ENT_Wordfest_CourtesyWordfest
Courtesy Wordfest

Wordfest brings literary excitement to Calgary’s “reader ecosystem”

By Isobel Chiang, October 4 2016 —

From Oct. 7–16, avid readers and writers will gather for Wordfest, a 10-day festival that unites Calgarians with over 100 authors from around the world.

According to festival director Shelley Youngblut, Wordfest’s mission is to “connect Calgarians with life-changing ideas” and link “authors and readers in real time, face to face, through workshops and speaker series.”

“But it’s not your mother’s literary festival,” Youngblut says. “It goes way beyond that.”

Youngblut feels Wordfest takes reading and writing — which according to her are “the most guilt-free experiences you can have”— and makes them more accessible, exciting and enjoyable for Calgarians.

“I call it the exclamation point to a book club,” Youngblut says. “This really introverted thing now becomes extroverted and that’s when the magic happens.”

According to Youngblut, Calgary’s “reader ecosystem” makes the city the perfect place to host Wordfest, now in its 21st year.

“We’re the most literate city in Canada by far. We have the youngest population by far,” she says. “We’re really challenged right now economically.
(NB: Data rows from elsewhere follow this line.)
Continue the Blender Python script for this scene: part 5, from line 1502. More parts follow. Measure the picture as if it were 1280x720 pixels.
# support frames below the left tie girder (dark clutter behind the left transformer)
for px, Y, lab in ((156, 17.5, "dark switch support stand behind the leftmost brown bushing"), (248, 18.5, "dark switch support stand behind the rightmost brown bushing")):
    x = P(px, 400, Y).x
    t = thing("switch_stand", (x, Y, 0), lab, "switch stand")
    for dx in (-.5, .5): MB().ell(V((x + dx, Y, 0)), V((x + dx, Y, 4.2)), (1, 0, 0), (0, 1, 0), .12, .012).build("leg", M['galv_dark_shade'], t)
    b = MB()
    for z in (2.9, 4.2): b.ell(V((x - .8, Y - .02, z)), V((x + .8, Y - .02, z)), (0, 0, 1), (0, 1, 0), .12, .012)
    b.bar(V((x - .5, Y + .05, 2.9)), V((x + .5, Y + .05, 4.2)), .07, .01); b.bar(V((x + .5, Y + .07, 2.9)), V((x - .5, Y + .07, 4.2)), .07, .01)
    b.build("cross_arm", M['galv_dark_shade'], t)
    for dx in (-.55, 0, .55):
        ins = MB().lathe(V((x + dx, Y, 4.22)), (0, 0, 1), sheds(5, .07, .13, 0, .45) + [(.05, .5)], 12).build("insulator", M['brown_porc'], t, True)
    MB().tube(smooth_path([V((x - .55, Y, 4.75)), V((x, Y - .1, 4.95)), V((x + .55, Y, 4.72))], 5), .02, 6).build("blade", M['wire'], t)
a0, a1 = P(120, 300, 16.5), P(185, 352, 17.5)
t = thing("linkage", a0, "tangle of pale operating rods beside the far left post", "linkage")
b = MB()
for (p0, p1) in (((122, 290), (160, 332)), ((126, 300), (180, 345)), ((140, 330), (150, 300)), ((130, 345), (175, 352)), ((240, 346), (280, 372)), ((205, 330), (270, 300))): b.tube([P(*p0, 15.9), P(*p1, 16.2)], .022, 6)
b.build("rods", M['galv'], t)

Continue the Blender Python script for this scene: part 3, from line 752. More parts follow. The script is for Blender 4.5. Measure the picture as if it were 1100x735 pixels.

I think at this point we need our authors and our thinkers and our books and our readers even more.”

While Wordfest runs off-festival programming year-round, the organization culminates in the 10-day festival.

This year’s roster features Canadian authors including Yann Martel, Emma Donoghue and Jane Urquhart.

“Everybody knows the Lawrence Hills and the Margaret Atwoods and the Yann Martels — and we have Yann Martel coming — but there is this new generation of Canadian writers,” Youngblut says. “They are the ones being nominated for the Giller Prize, the Rogers Trust, the Writer’s Trust and that is so exciting.”

Homegrown authors include Andre Alexis, recipient of the 2015 Giller Prize for his book Fifteen Dogs, as well as Craig Davidson, Alissa York and Ivan Coyote.

For creative-writing students at the University of Calgary, Youngblut recommends several interactive workshops.

Participants can learn what constitutes “funny” during a humour-writing workshop with Mark Leiren-Young, or transform nervous energy into meaningful live performances during a workshop with Ivan Coyote.

There are even adult-only, late-night events like the Naughty Bits Read-a-thon on Friday, Oct. 14, while the Adult Spelling Bee on Saturday Oct. 15 promises a cash-bar, potential nudity and a rousing good time.

Alongside festival events, Wordfest Youth will visit over 70 different schools this fall, allowing kids the opportunity to nurture their love of reading.

Youngblut says whether you’re a self-proclaimed bookworm or an ‘only-on-holidays’ kind of reader, Wordfest has something for everyone.

“When you call something a literary festival,” Youngblut says. “It makes most people think that it’s not for them and that’s not the case. Life-changing ideas are for everyone.”

The festival will take place from Oct. 7–16 at various venues, including the Arts Commons’ Big Secret Theatre, the Glenbow Museum, Mount Royal University, River Cafe, Deane House and Sidewalk Citizen. Event ticket costs run from free to $45 and can be purchased online.